• AVAILABLE DATA:
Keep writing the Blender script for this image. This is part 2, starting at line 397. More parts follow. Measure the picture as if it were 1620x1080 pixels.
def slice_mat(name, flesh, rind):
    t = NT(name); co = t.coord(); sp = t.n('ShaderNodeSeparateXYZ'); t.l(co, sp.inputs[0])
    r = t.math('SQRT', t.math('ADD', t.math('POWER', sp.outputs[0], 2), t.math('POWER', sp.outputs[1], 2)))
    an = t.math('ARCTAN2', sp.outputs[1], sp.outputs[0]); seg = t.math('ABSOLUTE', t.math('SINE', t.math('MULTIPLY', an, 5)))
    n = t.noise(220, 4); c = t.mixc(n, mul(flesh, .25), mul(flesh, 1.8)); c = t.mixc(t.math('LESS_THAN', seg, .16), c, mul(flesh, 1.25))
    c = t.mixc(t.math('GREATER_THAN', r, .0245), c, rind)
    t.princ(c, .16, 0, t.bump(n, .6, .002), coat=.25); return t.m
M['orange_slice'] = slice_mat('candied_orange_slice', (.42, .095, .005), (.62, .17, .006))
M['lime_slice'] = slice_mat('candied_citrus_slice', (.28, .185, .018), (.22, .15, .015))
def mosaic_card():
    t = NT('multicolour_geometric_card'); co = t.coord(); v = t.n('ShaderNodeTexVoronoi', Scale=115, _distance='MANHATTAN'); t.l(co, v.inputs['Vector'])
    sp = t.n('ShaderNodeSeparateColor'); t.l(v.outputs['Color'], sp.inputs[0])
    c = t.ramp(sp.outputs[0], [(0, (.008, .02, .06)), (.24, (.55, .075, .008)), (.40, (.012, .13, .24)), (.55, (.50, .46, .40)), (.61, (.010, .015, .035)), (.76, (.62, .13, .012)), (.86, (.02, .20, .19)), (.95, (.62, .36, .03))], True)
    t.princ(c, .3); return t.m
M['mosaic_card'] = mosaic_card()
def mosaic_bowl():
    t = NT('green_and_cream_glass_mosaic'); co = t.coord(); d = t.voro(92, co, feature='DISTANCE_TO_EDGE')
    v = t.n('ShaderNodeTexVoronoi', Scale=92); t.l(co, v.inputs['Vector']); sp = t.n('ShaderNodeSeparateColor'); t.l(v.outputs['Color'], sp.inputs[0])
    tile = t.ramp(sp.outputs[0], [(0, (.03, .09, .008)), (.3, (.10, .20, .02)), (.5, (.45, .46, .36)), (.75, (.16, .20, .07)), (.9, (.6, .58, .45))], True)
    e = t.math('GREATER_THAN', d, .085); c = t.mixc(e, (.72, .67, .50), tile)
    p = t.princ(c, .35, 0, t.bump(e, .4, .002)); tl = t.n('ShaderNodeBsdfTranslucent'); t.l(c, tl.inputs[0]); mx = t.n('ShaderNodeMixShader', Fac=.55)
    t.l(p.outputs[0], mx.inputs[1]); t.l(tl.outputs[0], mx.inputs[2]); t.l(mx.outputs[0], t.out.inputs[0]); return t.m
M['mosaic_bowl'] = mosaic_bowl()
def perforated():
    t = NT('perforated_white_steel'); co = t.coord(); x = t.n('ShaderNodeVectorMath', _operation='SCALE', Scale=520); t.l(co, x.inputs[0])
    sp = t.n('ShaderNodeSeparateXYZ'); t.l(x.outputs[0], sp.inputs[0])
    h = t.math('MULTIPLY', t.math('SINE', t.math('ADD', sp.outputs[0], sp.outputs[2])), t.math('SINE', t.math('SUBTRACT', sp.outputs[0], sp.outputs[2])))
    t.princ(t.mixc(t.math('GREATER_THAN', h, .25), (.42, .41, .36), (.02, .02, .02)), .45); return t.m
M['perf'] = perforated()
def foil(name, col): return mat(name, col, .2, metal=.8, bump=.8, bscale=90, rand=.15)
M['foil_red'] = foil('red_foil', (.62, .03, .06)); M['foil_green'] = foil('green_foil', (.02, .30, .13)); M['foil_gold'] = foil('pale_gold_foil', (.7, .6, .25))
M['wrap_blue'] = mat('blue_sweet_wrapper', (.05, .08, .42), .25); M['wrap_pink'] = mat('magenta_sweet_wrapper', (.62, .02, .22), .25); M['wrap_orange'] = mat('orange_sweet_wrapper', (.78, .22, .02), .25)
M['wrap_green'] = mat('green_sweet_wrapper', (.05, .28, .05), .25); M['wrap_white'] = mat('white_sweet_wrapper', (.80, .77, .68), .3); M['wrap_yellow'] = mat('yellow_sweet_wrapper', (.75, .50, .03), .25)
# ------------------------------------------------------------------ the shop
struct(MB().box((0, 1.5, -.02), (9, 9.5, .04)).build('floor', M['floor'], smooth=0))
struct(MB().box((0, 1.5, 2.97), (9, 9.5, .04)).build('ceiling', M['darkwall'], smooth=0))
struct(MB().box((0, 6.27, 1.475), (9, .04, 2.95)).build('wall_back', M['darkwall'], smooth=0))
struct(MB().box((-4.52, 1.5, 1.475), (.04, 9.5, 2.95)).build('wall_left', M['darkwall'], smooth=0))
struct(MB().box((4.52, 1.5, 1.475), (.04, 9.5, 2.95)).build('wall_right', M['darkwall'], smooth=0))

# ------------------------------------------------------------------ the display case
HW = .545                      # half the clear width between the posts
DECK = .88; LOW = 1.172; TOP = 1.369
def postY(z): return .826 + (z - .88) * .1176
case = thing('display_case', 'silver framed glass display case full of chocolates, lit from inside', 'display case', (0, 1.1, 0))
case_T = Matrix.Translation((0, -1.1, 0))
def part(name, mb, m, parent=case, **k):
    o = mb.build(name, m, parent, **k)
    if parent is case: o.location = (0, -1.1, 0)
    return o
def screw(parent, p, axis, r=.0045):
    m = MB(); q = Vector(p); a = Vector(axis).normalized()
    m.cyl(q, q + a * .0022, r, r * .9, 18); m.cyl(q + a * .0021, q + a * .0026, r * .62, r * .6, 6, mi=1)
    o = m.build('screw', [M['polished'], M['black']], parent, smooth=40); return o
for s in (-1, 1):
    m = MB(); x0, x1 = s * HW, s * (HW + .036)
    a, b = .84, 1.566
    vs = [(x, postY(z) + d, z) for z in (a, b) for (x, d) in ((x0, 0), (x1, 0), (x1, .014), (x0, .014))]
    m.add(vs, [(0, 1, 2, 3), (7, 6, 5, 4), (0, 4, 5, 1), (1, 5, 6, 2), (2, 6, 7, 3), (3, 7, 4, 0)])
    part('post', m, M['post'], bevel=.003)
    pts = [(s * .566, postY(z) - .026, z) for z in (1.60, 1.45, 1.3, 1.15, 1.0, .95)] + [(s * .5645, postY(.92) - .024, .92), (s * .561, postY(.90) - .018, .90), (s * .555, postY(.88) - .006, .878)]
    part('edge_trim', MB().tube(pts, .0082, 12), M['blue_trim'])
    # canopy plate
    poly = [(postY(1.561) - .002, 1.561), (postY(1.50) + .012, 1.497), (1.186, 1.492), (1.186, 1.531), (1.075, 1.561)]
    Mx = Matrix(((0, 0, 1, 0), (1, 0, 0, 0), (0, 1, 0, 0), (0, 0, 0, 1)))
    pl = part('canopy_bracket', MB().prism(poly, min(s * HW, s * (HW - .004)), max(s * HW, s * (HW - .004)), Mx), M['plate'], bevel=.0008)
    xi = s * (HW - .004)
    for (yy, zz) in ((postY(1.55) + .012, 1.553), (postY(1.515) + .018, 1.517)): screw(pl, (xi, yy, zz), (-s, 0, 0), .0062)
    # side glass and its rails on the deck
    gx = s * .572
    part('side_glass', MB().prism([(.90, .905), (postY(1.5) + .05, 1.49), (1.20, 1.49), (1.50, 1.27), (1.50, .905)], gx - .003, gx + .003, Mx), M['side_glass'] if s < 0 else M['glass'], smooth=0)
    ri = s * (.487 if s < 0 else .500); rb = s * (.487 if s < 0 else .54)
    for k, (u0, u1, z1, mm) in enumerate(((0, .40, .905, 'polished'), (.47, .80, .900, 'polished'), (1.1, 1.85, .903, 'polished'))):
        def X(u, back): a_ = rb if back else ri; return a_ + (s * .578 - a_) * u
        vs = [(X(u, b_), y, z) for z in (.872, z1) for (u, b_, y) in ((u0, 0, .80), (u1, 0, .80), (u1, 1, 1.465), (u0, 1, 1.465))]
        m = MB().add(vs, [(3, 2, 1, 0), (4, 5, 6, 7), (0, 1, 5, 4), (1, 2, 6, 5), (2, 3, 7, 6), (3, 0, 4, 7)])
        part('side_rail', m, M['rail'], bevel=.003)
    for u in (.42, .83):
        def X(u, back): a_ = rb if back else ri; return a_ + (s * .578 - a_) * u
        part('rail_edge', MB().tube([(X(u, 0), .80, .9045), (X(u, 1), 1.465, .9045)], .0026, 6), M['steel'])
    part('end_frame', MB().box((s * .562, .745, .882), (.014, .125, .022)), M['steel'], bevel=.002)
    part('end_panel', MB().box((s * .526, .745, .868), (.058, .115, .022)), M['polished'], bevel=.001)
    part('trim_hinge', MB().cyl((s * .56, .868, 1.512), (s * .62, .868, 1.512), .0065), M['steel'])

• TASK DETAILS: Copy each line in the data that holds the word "part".

• RESULT FOR THIS TASK:
Keep writing the Blender script for this image. This is part 2, starting at line 397. More parts follow. Measure the picture as if it were 1620x1080 pixels.
def part(name, mb, m, parent=case, **k):
    part('post', m, M['post'], bevel=.003)
    part('edge_trim', MB().tube(pts, .0082, 12), M['blue_trim'])
    pl = part('canopy_bracket', MB().prism(poly, min(s * HW, s * (HW - .004)), max(s * HW, s * (HW - .004)), Mx), M['plate'], bevel=.0008)
    part('side_glass', MB().prism([(.90, .905), (postY(1.5) + .05, 1.49), (1.20, 1.49), (1.50, 1.27), (1.50, .905)], gx - .003, gx + .003, Mx), M['side_glass'] if s < 0 else M['glass'], smooth=0)
        part('side_rail', m, M['rail'], bevel=.003)
        part('rail_edge', MB().tube([(X(u, 0), .80, .9045), (X(u, 1), 1.465, .9045)], .0026, 6), M['steel'])
    part('end_frame', MB().box((s * .562, .745, .882), (.014, .125, .022)), M['steel'], bevel=.002)
    part('end_panel', MB().box((s * .526, .745, .868), (.058, .115, .022)), M['polished'], bevel=.001)
    part('trim_hinge', MB().cyl((s * .56, .868, 1.512), (s * .62, .868, 1.512), .0065), M['steel'])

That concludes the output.